Agatha Christie... opera in her novels
And so, Agatha fell into a different profession, well-prepared by her voracious appetite for reading. According to Laura Thompson, ‘It can be argued that Christie developed her writing because she failed to make music her career. When at the age of 63 she was asked what she would have wanted to be “if not yourself”, she replied “An opera singer.” In old age, she reiterated that thought, so the feeling went pretty deep.’
Not surprising, then, that opera is the musical dimension most featured in Christie’s books. In The Murder of Roger Ackroyd Flora reckons an item of jewellery thrown into a pond is perhaps ‘a crown like the one Mélisande saw in the water’ (referencing Debussy’s Pelléas et Mélisande). In Cat Among the Pigeons, a party of schoolgirls are ‘taken to Covent Garden to hear Faust’. Meanwhile, in Pale Horse, Hermia waxes lyrical about going to the opera at Glyndebourne: ‘I can’t imagine it other than perfection.’ Hermia goes on to relate how ‘smoked salmon sandwiches at Covent Garden in the intervals are never enough to stay the pangs’.
When Christie on rare occasions builds music into the structure of a narrative, opera is again very much to the fore. The short story Swan Song is the eye-popping tale of how a world-famous, full-of-herself diva – Paula Nazorkoff – carries out her plan (spoiler alert) to go far beyond merely simulating the on-stage stabbing of Scarpia in a performance of Puccini’s Tosca. Revenge for a past wrong, of course. Meanwhile, in the late Passenger to Frankfurt, the famous horn motif from Wagner’s Siegfried is a major musical thread – a sinister identifier for an international neo-Nazi group headed by a charismatic individual dubbed, well, ‘Young Siegfried’.
Giants' Bread... full of musical references
However, Giants' Bread (published in 1930 under Christie’s pseudonym, Mary Westmacott) is, says Mathew Prichard, ‘the most obvious example of Agatha’s knowledge of and passion for classical music. The novel begins with the first performance of a work – The Giant – by a new composer, at the Royal Opera House. Not only are we given a detailed description of the atmosphere surrounding the concert – the audience, the lighting, the conductor, the critics – but then we’re wrapped in the very essence of the unusual music itself. As we step back in time, the protagonist’s relationship with music is examined, from childhood through to the present.’ Vernon Deyre’s bizarre compositional language surely reflects post-World War I avant-gardism. His love interest, Jane Harding, may be a successful soprano, but opera wrecks her voice. Echoes of something?

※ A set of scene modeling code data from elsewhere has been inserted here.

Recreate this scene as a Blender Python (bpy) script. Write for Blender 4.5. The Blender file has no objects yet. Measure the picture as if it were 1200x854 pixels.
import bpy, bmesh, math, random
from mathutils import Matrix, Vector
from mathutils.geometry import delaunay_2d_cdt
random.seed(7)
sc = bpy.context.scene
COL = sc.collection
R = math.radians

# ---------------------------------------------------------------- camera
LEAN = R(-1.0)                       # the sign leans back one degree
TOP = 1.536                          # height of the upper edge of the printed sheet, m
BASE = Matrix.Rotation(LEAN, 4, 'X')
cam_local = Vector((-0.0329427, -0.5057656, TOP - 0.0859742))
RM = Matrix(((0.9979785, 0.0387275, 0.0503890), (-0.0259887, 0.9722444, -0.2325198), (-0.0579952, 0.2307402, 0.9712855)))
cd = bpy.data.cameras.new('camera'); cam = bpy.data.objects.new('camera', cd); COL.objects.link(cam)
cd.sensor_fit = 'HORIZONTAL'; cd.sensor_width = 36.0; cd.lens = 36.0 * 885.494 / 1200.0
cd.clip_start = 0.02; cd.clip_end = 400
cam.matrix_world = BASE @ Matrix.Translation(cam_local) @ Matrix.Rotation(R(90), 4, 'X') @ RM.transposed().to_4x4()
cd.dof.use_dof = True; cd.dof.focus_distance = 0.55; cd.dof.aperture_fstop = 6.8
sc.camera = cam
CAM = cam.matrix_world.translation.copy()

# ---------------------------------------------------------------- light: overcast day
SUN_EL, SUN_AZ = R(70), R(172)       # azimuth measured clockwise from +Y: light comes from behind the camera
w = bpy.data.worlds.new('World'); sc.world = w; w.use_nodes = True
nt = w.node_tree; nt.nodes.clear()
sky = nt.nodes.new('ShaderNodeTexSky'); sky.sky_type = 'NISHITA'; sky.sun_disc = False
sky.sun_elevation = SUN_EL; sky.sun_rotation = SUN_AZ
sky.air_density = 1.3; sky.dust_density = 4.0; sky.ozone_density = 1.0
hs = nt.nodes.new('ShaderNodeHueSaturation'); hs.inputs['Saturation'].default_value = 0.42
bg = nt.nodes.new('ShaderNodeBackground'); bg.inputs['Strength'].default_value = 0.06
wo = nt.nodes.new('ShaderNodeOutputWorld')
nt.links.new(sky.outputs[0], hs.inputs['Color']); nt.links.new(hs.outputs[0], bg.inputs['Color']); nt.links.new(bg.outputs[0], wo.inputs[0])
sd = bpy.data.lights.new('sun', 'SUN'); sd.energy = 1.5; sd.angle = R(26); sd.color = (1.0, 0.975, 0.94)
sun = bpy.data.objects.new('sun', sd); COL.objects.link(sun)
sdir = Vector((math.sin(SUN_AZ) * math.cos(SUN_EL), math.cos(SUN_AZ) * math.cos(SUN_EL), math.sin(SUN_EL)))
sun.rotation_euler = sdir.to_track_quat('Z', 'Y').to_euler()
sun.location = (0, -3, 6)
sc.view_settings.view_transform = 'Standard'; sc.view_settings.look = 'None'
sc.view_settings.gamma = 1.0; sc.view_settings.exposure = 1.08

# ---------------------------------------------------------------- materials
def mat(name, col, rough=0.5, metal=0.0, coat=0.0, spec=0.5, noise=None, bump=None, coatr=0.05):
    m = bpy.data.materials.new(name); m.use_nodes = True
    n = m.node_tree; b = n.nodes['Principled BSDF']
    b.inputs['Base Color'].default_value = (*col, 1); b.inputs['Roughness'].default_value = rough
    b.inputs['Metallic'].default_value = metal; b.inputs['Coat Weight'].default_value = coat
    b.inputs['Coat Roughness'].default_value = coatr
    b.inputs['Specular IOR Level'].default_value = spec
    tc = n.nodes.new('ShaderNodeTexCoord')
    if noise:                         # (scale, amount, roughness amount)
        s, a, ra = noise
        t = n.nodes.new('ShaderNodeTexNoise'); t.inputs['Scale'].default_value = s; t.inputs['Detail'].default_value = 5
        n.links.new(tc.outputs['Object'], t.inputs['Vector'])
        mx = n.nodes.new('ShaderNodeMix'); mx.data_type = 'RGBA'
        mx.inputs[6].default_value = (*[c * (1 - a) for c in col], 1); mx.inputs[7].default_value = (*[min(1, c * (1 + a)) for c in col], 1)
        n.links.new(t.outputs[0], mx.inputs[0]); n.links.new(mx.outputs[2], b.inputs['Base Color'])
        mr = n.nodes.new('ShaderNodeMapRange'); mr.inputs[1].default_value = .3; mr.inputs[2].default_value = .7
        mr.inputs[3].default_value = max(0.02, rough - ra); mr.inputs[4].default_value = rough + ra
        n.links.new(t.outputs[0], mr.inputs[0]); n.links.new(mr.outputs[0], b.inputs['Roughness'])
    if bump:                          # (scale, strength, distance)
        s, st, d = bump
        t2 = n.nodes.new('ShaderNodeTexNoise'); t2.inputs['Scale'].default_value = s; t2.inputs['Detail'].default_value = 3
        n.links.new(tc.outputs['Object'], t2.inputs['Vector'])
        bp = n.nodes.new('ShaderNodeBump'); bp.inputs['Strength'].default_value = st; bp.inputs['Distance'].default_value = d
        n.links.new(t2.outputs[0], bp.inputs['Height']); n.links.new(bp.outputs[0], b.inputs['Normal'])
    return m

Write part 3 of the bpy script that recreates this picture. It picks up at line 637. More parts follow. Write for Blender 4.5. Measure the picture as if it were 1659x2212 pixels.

Agatha Christie... an opera fan all her life
Literary allusions aside, what everyday interest in music did Christie sustain across her life? According to Prichard, his grandmother went to ‘countless concerts and operas in London and all over Europe, including Bayreuth and Salzburg. As she very kindly took me on many occasions, I can attest to the great impact music, in its various forms, had on her. I can vouch for how gripped she was when she took her husband Max and me to Bayreuth in the early 1960s, where we heard Wagner’s Ring cycle, Tristan und Isolde and Parsifal.’ On one Bayreuth visit, Christie was taken backstage by a member of the Wagner family. Who was the more starstruck?
One later-life sortie took Christie to the US, where she was hugely impressed by the Cleveland Symphony Orchestra. At home, she kept up piano playing on her treasured Steinway. ‘She used to play every day after breakfast when we stayed at Greenway House, her holiday home in Devon,’ Prichard recalls. ‘The piano’s still there, with her sheet music in the seat of the stool behind it.’ All this plus a love for listening to music on her gramophone.
Music continued to sustain Christie’s spirits into old age, until her death in January 1976. She specified the music to be played at her funeral – Bach’s famous ‘Air on the G String’ and Elgar’s ‘Nimrod’ from the Enigma Variations. That year saw the centenary of the first Wagner performances at Bayreuth, treasures from which source were exhibited at the Royal Festival Hall. How Christie would have enjoyed that. Hopefully, the strains of anniversary soundings of Siegfried’s famed horn call were received loud and clear in the writers’ quarter of Valhalla.